Given problem: Would you restate all the data that follows, word for word?

________________________________________

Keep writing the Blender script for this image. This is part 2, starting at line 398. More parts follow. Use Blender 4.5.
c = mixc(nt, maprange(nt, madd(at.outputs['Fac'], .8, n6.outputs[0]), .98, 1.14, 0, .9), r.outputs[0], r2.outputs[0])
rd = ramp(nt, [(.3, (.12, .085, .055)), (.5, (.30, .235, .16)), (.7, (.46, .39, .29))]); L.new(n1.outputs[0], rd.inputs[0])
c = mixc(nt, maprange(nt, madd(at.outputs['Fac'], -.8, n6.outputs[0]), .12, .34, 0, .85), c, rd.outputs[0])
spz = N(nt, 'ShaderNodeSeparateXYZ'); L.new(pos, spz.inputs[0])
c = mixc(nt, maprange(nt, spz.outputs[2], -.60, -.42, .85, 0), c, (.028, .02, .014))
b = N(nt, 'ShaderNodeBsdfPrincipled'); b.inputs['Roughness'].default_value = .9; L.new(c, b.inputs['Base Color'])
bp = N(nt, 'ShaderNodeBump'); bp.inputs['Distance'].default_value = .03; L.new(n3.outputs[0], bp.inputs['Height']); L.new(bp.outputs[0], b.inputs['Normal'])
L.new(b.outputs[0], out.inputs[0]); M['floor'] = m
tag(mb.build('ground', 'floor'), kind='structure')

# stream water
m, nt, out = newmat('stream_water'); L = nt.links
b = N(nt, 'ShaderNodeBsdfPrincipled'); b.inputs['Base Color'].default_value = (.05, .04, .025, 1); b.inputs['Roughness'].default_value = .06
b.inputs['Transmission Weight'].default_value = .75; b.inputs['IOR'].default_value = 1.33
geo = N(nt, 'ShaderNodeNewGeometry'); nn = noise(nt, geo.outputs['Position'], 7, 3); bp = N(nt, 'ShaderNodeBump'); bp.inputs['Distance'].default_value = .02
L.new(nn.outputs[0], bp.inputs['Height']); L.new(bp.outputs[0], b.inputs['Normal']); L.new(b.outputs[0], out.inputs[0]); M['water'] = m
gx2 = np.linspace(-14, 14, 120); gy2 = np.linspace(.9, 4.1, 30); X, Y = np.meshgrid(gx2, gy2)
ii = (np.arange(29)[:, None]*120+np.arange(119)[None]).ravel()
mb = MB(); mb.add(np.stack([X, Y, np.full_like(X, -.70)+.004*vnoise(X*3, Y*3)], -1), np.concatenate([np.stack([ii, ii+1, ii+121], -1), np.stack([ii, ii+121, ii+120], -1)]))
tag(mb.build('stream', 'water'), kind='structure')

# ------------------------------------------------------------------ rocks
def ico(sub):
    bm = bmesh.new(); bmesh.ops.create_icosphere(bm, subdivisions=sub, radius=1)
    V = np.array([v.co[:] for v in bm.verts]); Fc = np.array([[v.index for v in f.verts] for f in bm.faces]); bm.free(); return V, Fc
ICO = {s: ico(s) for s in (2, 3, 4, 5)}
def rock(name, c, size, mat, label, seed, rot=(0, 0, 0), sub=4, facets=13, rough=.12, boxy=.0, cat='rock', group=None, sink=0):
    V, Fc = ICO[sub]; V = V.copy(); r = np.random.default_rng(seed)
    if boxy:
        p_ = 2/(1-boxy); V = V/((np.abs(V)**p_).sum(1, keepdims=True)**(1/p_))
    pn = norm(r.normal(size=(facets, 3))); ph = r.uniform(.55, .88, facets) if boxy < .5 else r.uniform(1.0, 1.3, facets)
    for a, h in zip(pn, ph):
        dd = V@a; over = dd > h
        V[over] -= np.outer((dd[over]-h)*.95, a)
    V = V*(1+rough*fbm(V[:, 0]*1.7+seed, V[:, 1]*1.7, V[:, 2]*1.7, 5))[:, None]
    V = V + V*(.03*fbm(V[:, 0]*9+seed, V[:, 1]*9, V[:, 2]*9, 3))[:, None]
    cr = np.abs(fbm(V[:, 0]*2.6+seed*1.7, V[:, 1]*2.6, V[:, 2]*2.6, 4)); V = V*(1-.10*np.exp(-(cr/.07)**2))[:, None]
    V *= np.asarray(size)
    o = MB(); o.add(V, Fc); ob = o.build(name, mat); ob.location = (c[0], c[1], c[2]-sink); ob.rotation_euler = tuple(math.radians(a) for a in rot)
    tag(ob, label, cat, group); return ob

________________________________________

Solution to this problem:
Keep writing the Blender script for this image. This is part 2, starting at line 398. More parts follow. Use Blender 4.5.
c = mixc(nt, maprange(nt, madd(at.outputs['Fac'], .8, n6.outputs[0]), .98, 1.14, 0, .9), r.outputs[0], r2.outputs[0])
rd = ramp(nt, [(.3, (.12, .085, .055)), (.5, (.30, .235, .16)), (.7, (.46, .39, .29))]); L.new(n1.outputs[0], rd.inputs[0])
c = mixc(nt, maprange(nt, madd(at.outputs['Fac'], -.8, n6.outputs[0]), .12, .34, 0, .85), c, rd.outputs[0])
spz = N(nt, 'ShaderNodeSeparateXYZ'); L.new(pos, spz.inputs[0])
c = mixc(nt, maprange(nt, spz.outputs[2], -.60, -.42, .85, 0), c, (.028, .02, .014))
b = N(nt, 'ShaderNodeBsdfPrincipled'); b.inputs['Roughness'].default_value = .9; L.new(c, b.inputs['Base Color'])
bp = N(nt, 'ShaderNodeBump'); bp.inputs['Distance'].default_value = .03; L.new(n3.outputs[0], bp.inputs['Height']); L.new(bp.outputs[0], b.inputs['Normal'])
L.new(b.outputs[0], out.inputs[0]); M['floor'] = m
tag(mb.build('ground', 'floor'), kind='structure')

# stream water
m, nt, out = newmat('stream_water'); L = nt.links
b = N(nt, 'ShaderNodeBsdfPrincipled'); b.inputs['Base Color'].default_value = (.05, .04, .025, 1); b.inputs['Roughness'].default_value = .06
b.inputs['Transmission Weight'].default_value = .75; b.inputs['IOR'].default_value = 1.33
geo = N(nt, 'ShaderNodeNewGeometry'); nn = noise(nt, geo.outputs['Position'], 7, 3); bp = N(nt, 'ShaderNodeBump'); bp.inputs['Distance'].default_value = .02
L.new(nn.outputs[0], bp.inputs['Height']); L.new(bp.outputs[0], b.inputs['Normal']); L.new(b.outputs[0], out.inputs[0]); M['water'] = m
gx2 = np.linspace(-14, 14, 120); gy2 = np.linspace(.9, 4.1, 30); X, Y = np.meshgrid(gx2, gy2)
ii = (np.arange(29)[:, None]*120+np.arange(119)[None]).ravel()
mb = MB(); mb.add(np.stack([X, Y, np.full_like(X, -.70)+.004*vnoise(X*3, Y*3)], -1), np.concatenate([np.stack([ii, ii+1, ii+121], -1), np.stack([ii, ii+121, ii+120], -1)]))
tag(mb.build('stream', 'water'), kind='structure')

# ------------------------------------------------------------------ rocks
def ico(sub):
    bm = bmesh.new(); bmesh.ops.create_icosphere(bm, subdivisions=sub, radius=1)
    V = np.array([v.co[:] for v in bm.verts]); Fc = np.array([[v.index for v in f.verts] for f in bm.faces]); bm.free(); return V, Fc
ICO = {s: ico(s) for s in (2, 3, 4, 5)}
def rock(name, c, size, mat, label, seed, rot=(0, 0, 0), sub=4, facets=13, rough=.12, boxy=.0, cat='rock', group=None, sink=0):
    V, Fc = ICO[sub]; V = V.copy(); r = np.random.default_rng(seed)
    if boxy:
        p_ = 2/(1-boxy); V = V/((np.abs(V)**p_).sum(1, keepdims=True)**(1/p_))
    pn = norm(r.normal(size=(facets, 3))); ph = r.uniform(.55, .88, facets) if boxy < .5 else r.uniform(1.0, 1.3, facets)
    for a, h in zip(pn, ph):
        dd = V@a; over = dd > h
        V[over] -= np.outer((dd[over]-h)*.95, a)
    V = V*(1+rough*fbm(V[:, 0]*1.7+seed, V[:, 1]*1.7, V[:, 2]*1.7, 5))[:, None]
    V = V + V*(.03*fbm(V[:, 0]*9+seed, V[:, 1]*9, V[:, 2]*9, 3))[:, None]
    cr = np.abs(fbm(V[:, 0]*2.6+seed*1.7, V[:, 1]*2.6, V[:, 2]*2.6, 4)); V = V*(1-.10*np.exp(-(cr/.07)**2))[:, None]
    V *= np.asarray(size)
    o = MB(); o.add(V, Fc); ob = o.build(name, mat); ob.location = (c[0], c[1], c[2]-sink); ob.rotation_euler = tuple(math.radians(a) for a in rot)
    tag(ob, label, cat, group); return ob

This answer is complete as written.